The copy must start at the line that contains "Write a Blender" and finish at the line that contains "COL = S.collection", reproducing each line exactly. Any picture in that span is omitted.

— start GIVEN RECORDS —

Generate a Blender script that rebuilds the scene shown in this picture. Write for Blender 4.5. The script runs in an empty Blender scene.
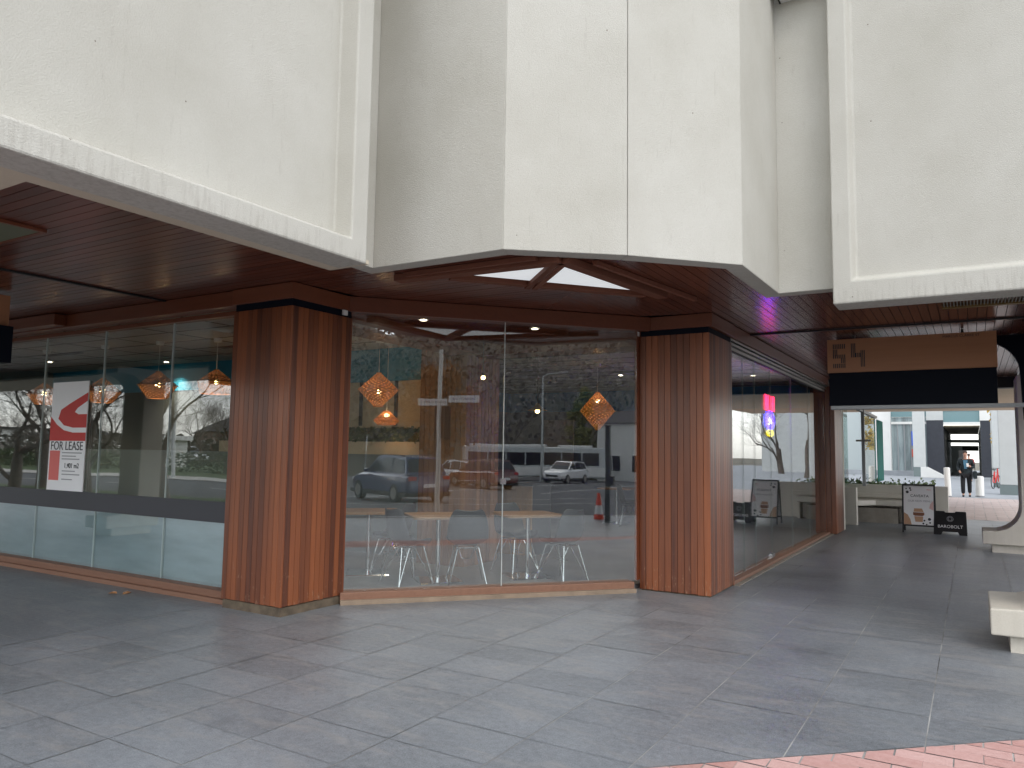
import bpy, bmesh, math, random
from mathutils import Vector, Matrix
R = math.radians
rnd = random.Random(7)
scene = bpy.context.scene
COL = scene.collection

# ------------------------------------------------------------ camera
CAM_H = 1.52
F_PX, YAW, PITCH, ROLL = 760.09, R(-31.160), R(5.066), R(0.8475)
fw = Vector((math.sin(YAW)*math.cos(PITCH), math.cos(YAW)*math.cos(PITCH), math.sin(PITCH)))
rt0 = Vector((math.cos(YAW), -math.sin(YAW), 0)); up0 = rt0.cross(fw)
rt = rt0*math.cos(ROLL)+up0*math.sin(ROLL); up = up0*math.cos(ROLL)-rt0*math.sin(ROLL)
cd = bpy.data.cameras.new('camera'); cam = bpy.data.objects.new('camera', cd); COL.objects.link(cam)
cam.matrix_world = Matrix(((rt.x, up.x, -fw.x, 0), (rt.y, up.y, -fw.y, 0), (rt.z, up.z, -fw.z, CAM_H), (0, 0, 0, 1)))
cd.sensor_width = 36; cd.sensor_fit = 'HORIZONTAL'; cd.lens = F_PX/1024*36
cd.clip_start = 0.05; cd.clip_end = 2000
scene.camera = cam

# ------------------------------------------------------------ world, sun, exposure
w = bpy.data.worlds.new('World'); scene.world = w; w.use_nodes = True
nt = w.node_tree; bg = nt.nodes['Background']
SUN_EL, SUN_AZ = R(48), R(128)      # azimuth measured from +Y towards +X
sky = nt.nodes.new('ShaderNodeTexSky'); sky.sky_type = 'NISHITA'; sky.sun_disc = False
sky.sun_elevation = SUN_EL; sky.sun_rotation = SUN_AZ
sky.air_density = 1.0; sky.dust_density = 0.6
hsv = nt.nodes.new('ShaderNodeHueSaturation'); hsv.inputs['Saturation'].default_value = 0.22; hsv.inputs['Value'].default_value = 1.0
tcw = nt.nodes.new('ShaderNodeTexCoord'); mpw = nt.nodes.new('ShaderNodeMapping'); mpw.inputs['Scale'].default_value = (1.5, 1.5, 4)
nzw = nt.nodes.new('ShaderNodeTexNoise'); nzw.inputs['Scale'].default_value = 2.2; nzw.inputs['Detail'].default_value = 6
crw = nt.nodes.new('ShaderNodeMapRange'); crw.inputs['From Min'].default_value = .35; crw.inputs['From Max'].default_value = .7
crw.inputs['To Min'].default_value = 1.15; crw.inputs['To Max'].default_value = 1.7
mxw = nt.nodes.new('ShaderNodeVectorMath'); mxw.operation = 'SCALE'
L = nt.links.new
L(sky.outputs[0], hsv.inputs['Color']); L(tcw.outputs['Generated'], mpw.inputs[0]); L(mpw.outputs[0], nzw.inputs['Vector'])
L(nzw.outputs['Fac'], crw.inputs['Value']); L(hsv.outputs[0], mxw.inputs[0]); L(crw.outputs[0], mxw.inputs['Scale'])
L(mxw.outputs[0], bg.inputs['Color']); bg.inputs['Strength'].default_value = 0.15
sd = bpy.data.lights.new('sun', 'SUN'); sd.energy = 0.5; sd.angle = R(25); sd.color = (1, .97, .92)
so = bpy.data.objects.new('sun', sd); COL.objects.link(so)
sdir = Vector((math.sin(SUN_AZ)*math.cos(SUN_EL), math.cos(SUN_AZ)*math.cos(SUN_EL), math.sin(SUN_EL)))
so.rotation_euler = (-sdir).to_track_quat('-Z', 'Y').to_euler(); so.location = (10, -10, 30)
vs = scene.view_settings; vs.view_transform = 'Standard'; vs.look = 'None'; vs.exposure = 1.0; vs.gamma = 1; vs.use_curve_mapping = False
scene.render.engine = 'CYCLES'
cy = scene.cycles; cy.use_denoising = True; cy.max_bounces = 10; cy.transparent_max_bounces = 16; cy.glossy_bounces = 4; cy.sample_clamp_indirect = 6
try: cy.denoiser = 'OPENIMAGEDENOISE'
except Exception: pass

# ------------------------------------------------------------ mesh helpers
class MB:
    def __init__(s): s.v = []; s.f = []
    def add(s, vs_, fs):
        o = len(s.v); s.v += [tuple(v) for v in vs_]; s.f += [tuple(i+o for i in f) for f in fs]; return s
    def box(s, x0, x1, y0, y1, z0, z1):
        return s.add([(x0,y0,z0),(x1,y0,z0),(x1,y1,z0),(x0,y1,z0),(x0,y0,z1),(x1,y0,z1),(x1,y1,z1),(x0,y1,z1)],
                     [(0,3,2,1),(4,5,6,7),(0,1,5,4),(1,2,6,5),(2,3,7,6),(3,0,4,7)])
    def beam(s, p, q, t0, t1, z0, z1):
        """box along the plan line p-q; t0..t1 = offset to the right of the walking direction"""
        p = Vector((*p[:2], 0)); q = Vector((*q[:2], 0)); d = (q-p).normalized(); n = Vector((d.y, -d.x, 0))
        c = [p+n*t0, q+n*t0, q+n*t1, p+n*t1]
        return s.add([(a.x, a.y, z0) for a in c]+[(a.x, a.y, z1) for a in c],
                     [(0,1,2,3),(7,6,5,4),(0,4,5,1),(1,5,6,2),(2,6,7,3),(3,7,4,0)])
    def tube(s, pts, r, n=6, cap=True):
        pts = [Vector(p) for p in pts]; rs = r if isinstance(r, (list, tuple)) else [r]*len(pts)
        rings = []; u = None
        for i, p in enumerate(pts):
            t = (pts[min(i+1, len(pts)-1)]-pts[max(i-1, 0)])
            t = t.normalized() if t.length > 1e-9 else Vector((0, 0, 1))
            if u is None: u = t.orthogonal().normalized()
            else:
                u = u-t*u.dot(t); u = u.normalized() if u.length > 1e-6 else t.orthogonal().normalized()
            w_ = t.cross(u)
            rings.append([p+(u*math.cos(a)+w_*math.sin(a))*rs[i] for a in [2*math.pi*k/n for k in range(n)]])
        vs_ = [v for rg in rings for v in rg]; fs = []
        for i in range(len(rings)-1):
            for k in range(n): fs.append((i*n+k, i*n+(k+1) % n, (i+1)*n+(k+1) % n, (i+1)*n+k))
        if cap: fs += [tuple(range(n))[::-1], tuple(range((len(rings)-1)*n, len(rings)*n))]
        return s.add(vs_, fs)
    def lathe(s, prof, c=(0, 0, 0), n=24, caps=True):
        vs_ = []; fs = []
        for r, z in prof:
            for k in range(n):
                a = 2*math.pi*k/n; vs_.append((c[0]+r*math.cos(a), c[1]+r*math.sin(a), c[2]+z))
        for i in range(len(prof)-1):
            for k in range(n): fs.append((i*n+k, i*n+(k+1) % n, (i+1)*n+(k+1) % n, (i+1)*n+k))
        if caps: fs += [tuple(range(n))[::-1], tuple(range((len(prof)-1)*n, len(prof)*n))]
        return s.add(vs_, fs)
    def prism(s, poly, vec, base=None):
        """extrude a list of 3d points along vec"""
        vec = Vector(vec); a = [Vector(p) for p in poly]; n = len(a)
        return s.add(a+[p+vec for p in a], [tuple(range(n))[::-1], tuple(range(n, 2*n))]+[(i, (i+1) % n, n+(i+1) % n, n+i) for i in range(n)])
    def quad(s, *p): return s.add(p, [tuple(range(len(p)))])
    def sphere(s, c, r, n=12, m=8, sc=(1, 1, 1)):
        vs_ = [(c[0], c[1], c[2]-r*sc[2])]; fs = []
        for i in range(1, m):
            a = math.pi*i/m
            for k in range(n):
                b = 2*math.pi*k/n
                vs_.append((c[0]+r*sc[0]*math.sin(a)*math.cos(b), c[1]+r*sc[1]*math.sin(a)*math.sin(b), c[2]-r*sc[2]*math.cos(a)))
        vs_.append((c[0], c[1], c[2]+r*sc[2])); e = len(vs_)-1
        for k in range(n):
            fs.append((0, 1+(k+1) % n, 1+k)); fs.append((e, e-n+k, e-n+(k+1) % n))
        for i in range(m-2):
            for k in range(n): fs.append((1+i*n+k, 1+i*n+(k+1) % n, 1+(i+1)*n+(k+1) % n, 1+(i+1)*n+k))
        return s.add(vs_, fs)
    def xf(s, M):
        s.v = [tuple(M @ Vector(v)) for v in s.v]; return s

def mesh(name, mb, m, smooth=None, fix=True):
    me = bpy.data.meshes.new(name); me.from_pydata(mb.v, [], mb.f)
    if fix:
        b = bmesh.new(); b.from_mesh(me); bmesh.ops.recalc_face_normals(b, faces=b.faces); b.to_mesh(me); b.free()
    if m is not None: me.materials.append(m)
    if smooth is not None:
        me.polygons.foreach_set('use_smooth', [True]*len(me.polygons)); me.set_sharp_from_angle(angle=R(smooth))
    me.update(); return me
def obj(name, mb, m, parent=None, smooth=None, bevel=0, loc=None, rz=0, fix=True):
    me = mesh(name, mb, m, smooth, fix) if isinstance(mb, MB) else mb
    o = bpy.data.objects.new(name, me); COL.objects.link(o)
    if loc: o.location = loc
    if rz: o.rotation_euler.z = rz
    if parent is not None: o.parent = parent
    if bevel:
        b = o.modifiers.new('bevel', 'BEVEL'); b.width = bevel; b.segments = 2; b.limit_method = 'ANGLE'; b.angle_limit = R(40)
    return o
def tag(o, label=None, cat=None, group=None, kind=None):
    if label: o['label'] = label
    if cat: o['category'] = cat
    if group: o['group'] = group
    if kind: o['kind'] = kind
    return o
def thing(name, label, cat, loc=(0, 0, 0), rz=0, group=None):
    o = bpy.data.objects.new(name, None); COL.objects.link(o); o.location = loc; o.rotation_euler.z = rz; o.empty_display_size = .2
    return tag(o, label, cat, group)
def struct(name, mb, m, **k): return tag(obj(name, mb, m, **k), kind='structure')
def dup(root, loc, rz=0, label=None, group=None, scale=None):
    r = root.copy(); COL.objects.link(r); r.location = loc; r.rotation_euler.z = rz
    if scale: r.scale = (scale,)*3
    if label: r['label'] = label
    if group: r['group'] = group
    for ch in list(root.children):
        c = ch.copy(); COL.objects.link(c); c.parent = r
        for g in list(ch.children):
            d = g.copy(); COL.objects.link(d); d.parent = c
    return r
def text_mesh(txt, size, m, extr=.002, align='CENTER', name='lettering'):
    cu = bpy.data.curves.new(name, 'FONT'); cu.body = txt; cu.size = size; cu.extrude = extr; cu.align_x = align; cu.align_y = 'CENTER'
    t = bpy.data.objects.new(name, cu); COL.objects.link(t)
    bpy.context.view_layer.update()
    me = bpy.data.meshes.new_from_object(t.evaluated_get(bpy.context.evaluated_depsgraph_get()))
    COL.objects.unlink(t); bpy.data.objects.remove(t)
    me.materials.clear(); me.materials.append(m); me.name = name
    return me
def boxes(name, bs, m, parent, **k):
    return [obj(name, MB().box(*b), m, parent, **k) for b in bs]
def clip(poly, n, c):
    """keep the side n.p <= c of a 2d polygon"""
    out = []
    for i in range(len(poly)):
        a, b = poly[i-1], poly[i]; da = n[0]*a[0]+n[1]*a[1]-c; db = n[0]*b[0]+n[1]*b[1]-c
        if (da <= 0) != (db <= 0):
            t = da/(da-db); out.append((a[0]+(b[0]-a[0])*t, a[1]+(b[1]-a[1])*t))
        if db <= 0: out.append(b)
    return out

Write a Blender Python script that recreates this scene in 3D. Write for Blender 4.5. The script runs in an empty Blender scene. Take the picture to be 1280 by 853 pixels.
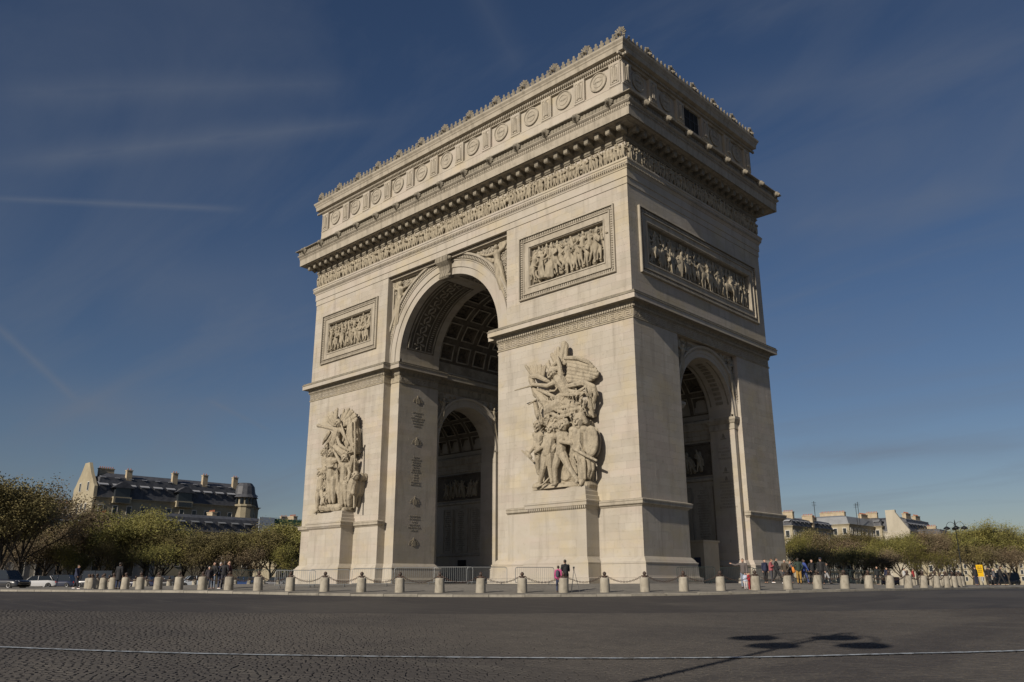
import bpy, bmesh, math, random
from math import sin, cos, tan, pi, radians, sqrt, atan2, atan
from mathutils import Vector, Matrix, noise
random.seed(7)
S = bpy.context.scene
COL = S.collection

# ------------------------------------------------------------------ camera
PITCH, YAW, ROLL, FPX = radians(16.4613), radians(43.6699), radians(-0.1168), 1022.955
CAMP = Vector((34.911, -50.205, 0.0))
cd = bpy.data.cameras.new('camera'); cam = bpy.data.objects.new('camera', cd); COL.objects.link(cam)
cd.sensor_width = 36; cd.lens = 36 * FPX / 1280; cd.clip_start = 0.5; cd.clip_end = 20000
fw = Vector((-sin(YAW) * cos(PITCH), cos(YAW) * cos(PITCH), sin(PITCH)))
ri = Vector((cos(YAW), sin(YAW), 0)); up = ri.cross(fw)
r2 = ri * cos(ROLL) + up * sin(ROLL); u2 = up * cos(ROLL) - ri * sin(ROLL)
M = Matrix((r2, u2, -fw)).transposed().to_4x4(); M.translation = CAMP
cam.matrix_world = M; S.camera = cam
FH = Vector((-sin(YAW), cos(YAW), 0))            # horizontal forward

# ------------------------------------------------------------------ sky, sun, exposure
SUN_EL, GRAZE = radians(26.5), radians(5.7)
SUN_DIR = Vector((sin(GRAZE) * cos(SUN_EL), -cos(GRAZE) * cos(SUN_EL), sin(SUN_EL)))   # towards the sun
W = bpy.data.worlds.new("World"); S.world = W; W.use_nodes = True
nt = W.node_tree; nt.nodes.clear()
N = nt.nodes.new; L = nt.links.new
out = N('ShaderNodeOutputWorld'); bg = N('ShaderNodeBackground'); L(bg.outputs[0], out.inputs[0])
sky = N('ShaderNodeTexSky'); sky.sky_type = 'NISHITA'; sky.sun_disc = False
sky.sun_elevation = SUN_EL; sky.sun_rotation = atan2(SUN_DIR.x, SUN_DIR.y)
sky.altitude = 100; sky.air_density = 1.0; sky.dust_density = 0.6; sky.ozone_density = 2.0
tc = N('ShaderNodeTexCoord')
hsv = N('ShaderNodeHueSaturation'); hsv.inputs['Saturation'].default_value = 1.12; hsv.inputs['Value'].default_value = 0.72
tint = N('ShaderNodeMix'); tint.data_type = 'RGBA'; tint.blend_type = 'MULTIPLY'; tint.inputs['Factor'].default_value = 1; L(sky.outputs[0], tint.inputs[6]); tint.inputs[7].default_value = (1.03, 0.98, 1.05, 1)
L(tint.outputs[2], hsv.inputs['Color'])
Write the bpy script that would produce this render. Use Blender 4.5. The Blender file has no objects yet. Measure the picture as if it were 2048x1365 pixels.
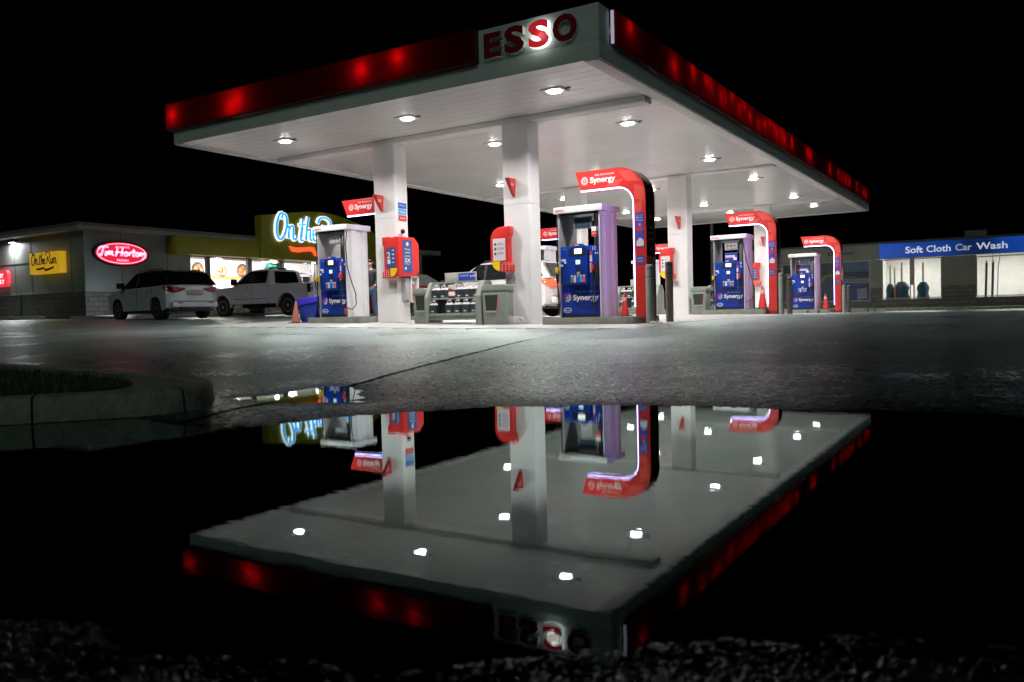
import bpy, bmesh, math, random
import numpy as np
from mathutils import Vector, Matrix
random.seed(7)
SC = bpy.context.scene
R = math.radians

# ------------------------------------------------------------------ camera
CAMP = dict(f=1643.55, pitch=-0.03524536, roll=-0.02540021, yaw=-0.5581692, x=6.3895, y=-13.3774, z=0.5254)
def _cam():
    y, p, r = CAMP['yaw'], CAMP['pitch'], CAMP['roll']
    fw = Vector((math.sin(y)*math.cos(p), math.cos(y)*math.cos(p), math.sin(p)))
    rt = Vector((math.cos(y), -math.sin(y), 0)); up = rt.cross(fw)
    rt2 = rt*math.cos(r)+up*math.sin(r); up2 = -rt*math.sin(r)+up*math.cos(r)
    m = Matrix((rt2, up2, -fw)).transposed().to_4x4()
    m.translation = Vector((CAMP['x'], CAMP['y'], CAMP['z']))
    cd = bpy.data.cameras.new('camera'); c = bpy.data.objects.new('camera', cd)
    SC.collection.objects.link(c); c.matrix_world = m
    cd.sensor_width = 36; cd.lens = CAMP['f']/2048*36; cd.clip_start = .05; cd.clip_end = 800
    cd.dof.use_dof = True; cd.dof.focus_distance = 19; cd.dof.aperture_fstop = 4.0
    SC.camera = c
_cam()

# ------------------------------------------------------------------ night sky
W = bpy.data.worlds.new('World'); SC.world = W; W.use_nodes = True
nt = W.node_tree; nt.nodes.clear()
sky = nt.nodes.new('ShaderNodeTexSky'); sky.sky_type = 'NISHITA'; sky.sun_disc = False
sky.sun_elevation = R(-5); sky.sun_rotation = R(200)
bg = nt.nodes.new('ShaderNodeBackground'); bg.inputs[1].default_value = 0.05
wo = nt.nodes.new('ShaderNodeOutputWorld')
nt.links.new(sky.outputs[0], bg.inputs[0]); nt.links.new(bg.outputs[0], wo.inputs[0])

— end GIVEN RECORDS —

**COMPLETED EXERCISE**
Write a Blender Python script that recreates this scene in 3D. Write for Blender 4.5. The script runs in an empty Blender scene. Take the picture to be 1280 by 853 pixels.
import bpy, bmesh, math, random
from math import sin, cos, tan, pi, radians, sqrt, atan2, atan
from mathutils import Vector, Matrix, noise
random.seed(7)
S = bpy.context.scene
COL = S.collection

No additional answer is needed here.